N ° 11/2003
Buenos Aires, agosto 15 de 2003.-
Robert A. Potash, el gran historiador norteamericano de la política militar en la Argentina, escribe a continuación para nuestro diario su opinión sobre el descabezamiento ocurrido en la conducción del Ejército, la Armada y la Fuerza Aérea. Potash es historiador y profesor emérito de la Universidad de Massachusetts, de la que es docente desde 1950. La obra con la cual obtuvo la consideración académica internacional son los tres volúmenes de "El Ejército y la política en la Argentina":
AMHERST, Massachusetts.- La Argentina parece no poder escapar nunca de su pasado.
En un momento en que las energías del país deberían centralizarse en responder a la necesidad de una reforma política, de restaurar sus estructuras de crédito, de reducir el desempleo, el hambre y la pobreza, mejorar la calidad de sus escuelas y un montón de otros problemas que darían la confianza pública en un futuro mejor, los temas relacionados con el Ejército acaparan la atención del Gobierno y del pueblo.
Esta vez no fueron las Fuerzas Armadas las que llevaron el tema adelante, sino el mismo presidente Kirchner. Primero por su sorpresiva purga de la cúpula militar, y luego, por su anuncio, en la comida anual de camaradería, que aquellos militares que hayan cometido crímenes durante el Proceso no deberían quedar sin ser castigados.
La decisión del Presidente de nombrar como jefe del Ejército al general de brigada Roberto Bendini, hombre que llegó a conocer en su condición de comandante de brigada en la provincia de Santa Cruz, terminó con el forzado retiro de 20 generales del más alto rango.
En un principio el número era 27, lo que hubiera dejado al arma con sólo 18 generales, pero Bendini negoció con el Presidente y logró retener a siete generales, todos de su misma promoción del Colegio Militar de la Nación. Si bien el Presidente tiene el derecho de elegir a sus jefes de equipo, la pérdida de tantos oficiales experimentados no puede dejar de tener efecto dentro de la institución militar.
Después de todo, cada uno de los veinte generales (y sus equivalentes en la Armada y en la Fuerza Aérea que fueron obligados a retirarse por razones similares) representaban una considerable inversión del país en su preparación y en los ascensos.
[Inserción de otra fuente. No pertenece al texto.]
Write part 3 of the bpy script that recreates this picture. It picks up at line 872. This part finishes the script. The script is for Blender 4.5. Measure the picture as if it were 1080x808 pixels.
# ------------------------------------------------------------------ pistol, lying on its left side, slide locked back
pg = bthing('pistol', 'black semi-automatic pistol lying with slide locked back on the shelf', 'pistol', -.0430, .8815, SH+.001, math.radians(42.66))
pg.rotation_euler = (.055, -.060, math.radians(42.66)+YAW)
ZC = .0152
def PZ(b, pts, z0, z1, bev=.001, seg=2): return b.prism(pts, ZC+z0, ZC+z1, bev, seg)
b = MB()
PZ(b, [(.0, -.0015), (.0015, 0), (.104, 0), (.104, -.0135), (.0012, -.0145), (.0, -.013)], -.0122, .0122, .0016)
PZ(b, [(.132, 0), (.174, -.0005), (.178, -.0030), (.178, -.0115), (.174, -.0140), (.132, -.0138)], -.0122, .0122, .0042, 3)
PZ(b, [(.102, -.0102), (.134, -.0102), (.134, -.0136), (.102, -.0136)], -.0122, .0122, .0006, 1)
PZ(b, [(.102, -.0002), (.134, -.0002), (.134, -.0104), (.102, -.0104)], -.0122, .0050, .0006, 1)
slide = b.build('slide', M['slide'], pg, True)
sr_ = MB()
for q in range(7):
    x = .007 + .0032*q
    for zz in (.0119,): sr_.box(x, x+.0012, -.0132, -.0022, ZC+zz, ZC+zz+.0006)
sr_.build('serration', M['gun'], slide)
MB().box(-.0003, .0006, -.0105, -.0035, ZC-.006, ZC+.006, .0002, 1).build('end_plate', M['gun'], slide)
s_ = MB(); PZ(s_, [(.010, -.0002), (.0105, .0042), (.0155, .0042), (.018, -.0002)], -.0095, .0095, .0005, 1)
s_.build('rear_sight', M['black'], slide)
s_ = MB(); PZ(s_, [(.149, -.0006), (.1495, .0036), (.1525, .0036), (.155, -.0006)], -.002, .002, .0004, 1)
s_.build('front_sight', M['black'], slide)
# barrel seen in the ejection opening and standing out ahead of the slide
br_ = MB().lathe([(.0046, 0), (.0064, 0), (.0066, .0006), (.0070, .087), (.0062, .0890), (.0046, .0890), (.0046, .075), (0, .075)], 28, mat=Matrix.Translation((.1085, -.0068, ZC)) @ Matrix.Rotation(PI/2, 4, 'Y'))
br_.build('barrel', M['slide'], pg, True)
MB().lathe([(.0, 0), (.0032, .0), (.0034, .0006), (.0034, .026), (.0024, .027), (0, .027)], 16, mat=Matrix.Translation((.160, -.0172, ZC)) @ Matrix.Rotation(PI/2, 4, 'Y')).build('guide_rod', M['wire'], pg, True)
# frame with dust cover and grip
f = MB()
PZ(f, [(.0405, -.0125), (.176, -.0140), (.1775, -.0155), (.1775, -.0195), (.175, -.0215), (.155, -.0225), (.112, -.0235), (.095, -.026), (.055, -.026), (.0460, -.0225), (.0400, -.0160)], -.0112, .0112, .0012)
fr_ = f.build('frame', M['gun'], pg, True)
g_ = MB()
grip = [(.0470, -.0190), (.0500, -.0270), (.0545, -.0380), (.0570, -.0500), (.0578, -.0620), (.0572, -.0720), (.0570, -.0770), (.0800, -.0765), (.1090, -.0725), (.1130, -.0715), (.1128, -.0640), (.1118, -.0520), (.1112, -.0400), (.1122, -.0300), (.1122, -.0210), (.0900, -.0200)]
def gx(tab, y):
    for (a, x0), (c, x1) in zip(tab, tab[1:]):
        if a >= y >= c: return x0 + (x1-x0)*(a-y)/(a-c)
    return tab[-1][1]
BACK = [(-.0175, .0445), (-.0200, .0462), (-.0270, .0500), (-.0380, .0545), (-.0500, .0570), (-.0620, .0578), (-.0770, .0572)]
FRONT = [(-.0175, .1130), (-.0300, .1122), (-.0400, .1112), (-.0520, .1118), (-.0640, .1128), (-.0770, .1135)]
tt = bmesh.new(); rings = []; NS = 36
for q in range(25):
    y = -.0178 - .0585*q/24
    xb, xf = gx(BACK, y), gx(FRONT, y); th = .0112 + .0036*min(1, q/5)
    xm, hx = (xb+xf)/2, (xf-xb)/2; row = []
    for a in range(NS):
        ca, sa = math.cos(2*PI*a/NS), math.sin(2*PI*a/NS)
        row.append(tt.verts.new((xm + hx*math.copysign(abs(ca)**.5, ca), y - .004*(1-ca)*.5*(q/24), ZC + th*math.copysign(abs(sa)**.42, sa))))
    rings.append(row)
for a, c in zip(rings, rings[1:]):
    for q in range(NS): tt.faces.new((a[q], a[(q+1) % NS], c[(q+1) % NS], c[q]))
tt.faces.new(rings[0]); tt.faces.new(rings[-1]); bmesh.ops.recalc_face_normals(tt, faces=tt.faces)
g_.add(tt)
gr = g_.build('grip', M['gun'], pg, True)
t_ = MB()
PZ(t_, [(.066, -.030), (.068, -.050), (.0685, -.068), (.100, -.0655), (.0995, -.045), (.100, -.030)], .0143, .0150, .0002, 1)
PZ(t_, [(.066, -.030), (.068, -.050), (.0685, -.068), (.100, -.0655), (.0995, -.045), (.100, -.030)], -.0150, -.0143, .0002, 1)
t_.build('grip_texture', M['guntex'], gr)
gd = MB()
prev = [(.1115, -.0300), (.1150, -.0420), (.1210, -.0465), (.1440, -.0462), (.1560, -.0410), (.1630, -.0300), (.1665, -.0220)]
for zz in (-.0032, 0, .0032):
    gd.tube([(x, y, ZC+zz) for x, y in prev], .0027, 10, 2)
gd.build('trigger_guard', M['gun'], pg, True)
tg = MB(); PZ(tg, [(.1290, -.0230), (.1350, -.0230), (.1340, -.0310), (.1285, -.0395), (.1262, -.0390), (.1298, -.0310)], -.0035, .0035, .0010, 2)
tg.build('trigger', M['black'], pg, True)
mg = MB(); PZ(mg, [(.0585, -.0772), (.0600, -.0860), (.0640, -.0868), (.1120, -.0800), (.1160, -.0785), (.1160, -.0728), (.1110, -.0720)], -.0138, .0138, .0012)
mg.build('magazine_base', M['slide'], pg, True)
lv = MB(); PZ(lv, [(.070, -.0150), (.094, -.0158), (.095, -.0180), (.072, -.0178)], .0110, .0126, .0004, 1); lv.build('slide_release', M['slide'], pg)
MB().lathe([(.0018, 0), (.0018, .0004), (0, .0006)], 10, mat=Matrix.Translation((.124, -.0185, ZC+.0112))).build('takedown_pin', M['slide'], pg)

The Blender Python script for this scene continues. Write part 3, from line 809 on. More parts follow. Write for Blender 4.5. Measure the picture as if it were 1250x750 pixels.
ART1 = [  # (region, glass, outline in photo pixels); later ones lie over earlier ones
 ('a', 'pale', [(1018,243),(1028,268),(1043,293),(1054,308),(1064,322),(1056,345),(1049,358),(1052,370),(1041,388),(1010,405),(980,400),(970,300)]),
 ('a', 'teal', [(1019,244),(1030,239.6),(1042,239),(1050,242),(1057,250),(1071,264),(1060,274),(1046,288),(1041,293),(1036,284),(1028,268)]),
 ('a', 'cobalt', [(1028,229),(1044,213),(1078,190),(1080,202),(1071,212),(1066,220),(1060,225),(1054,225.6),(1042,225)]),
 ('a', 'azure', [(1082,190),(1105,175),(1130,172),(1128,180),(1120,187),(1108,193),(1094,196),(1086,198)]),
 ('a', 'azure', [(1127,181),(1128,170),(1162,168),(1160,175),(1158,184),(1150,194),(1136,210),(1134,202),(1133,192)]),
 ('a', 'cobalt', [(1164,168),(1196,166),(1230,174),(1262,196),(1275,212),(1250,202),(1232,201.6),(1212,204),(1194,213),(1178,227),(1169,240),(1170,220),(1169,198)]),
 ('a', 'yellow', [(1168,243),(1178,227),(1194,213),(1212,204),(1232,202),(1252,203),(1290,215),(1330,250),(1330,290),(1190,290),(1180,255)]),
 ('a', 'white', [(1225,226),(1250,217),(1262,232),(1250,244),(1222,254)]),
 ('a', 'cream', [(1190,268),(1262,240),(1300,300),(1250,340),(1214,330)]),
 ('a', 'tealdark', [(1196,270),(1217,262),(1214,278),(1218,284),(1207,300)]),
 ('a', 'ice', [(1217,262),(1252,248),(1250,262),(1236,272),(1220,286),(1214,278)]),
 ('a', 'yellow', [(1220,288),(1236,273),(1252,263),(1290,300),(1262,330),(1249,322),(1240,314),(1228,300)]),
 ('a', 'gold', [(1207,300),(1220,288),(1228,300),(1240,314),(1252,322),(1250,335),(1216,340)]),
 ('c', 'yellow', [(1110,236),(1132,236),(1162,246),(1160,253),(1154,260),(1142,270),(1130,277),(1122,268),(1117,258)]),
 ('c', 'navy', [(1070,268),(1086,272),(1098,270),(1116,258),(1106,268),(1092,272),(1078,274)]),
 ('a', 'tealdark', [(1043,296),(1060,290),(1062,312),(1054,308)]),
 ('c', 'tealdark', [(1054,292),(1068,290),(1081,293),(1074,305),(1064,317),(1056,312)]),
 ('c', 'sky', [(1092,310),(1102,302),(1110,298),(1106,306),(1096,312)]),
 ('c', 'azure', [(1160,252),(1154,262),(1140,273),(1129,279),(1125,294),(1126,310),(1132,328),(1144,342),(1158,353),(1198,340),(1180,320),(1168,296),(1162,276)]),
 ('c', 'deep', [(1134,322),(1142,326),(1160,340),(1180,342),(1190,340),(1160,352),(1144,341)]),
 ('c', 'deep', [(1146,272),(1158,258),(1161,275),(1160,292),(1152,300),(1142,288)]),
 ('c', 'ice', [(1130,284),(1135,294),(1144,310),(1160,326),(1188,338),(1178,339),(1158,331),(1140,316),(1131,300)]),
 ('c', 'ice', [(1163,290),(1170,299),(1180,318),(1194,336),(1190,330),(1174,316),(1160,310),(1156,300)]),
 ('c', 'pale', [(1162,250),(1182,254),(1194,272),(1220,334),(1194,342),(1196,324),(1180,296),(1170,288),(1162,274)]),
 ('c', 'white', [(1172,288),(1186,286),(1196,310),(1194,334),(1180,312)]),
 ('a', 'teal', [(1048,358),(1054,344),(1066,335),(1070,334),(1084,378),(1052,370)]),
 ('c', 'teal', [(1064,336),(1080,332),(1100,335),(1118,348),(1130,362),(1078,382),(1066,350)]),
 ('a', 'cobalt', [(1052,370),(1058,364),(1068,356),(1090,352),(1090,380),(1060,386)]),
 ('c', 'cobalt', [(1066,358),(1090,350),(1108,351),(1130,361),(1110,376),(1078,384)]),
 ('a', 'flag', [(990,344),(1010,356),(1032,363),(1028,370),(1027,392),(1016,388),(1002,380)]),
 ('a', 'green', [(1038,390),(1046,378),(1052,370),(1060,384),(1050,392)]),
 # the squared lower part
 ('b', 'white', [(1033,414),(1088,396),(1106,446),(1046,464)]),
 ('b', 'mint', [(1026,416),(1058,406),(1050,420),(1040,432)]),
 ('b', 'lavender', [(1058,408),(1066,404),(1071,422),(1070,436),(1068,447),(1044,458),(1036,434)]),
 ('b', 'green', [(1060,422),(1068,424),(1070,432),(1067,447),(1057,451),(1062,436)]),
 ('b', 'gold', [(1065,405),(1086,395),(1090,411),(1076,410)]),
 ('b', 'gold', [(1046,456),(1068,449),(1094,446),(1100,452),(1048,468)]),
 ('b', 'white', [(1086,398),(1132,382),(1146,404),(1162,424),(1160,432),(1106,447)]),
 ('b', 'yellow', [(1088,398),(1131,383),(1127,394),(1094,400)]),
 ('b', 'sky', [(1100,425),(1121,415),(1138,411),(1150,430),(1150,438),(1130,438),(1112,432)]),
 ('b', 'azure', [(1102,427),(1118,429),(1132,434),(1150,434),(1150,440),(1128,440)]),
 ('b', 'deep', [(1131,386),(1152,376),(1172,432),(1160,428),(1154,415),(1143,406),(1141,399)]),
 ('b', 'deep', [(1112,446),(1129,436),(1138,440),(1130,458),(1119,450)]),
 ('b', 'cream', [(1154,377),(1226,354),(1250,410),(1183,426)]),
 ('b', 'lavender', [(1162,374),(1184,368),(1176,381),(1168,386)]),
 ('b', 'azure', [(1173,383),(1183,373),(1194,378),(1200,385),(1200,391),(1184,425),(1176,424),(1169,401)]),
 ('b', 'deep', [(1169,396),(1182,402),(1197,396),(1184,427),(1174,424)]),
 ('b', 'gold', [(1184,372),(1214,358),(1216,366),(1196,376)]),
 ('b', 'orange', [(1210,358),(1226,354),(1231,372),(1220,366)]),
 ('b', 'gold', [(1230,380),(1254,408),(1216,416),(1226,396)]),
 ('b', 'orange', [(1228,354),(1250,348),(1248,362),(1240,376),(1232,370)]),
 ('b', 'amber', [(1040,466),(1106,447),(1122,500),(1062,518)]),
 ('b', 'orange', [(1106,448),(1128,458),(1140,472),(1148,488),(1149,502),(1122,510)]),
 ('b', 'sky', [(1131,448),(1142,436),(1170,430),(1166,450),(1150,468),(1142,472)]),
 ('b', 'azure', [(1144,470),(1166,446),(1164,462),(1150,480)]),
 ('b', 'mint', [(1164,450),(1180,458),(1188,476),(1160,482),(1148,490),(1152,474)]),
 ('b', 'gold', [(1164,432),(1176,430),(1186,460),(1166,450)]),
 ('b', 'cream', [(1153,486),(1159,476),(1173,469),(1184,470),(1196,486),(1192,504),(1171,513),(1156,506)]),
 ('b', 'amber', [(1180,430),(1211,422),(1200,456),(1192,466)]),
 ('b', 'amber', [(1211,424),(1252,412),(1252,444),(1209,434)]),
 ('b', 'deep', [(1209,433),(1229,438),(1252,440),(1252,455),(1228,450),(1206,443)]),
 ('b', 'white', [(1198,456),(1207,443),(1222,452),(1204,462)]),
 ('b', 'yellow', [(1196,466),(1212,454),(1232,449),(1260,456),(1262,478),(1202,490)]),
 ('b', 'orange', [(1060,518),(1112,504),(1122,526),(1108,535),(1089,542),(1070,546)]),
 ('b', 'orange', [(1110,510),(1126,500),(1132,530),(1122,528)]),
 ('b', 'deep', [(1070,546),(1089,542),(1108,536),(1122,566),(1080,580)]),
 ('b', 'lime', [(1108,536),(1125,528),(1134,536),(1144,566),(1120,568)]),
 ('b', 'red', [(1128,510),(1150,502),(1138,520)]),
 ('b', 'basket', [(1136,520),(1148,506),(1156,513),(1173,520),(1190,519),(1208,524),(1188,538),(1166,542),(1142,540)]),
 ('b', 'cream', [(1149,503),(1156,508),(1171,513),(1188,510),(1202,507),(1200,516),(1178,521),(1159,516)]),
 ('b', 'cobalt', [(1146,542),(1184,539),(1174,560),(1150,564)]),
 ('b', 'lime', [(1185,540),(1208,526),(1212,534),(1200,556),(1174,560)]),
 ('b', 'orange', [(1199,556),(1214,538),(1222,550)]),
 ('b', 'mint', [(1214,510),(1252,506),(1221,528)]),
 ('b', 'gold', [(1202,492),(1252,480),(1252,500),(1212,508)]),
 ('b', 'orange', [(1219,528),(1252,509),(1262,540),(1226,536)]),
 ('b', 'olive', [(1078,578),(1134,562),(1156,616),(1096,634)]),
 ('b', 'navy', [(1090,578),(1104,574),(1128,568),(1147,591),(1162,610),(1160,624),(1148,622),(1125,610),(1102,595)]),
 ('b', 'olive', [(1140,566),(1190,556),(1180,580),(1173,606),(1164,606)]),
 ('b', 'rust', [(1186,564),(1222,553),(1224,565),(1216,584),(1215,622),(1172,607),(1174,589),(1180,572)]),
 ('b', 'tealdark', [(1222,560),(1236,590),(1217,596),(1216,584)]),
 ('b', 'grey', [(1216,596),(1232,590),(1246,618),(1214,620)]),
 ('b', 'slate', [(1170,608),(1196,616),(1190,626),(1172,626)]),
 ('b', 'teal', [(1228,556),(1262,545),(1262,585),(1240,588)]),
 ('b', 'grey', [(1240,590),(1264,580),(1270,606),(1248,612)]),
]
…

Ellos habían llegado a sus posiciones de acuerdo con las leyes y regulaciones vigentes, y cada uno tuvo que lograr la aprobación, al menos en dos ocasiones diferentes, de un Senado nacional que utilizó como filtro el tema de los derechos humanos.
La forma arbitraria en que se dio fin a sus carreras, sospecho, podría tener un impacto negativo en los jóvenes que piensan seguir la carrera militar.
El Presidente justificó su llamado a castigar a algunos militares por consideración a la memoria y como una manera de contribuir a la verdad y así promover la reconciliación entre los argentinos. ¿Pero la memoria y la verdad de quién?
Si consideramos que los obstáculos legales para esos juicios se salvaran, dado su carácter confrontativo, ¿es posible que generen más disputas entre las partes, del tipo de las que ya hemos oído?
¿Aprenderían los historiadores algo nuevo?
¿O el principal objetivo es satisfacer a la organización defensora de los derechos humanos que comprensiblemente ha estado demandando acciones durante veinte años?
Pero sentenciar ahora a militares o a personal de seguridad, ya sea por una corte argentina o extranjera, por crímenes contra los derechos humanos de hace un cuarto de siglo, ¿crearía un encuentro de las mentes y de los corazones?
¿Sentirían lo mismo los familiares de aquellos que fueron víctimas de la violencia de la guerrilla?
¿Abrir viejas heridas es la mejor manera de resolver los principales problemas que enfrenta la Argentina de hoy?
Quizás haya llegado el momento para la Argentina de seguir los pasos de otros países que experimentaron una costosa violencia política o hasta guerras civiles y lograron dejar el pasado atrás.